US Innovation and Competition Act or USICA

The Senate on Tuesday voted 68-32 to approve $250 billion to beef up American technological research, development and manufacturing so the U.S. can better compete with China now and in the future.

Some House Republicans have balked at the bill, saying it isn’t tough enough on China, but the passage in the Senate on Tuesday night at least indicates an appetite is rising across both aisles to leverage the U.S. technological prowess.

This bill include:

  • provides $52 billion for domestic semiconductor manufacturing
  • USICA approval also provides $10 billion to reshape cities and regions across the US into “technology hubs,” focusing on research and development into cutting-edge industries and creating new, well-paying tech jobs outside of the coasts.It would dole out billions to regions all across the country to build out new tech hubs and encourage tech companies to find homes outside of Silicon Valley and the coasts

Whoever wins the race to the technologies of the future will be the global economic leader.We spend half as much as the Chinese community party for research … The world is more competitive now than at any time since the end of the second World War. If we do nothing our days as a dominant superpower may be ending. We don’t mean to let those days end on our watch,” Schumer said. “Passing this bill is the moment when the Senate lays the foundation for another century of American leadership (Senate Majority Leader Chuck Schumer).
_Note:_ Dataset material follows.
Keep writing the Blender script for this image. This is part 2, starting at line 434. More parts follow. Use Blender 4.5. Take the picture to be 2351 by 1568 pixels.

Notably, the bill also calls for U.S. diplomats to boycott the Winter Olympics next year in China due to the nation’s human rights violations.


Why It Matters?

The Communist party of China  heavily subsidized companies are targeted global security, this approach can be a good beginning to  deter  CCP threats. If the world loses leadership of USA, the CCP would threaten the existence of human rights. The free world needs to pass more bills to chain the dragon.

Furthermore, It signals the rise of new technology hubs, many experts  believe  that the bay area is overpopulated for new founders. Where it will be the next technological hub of USA?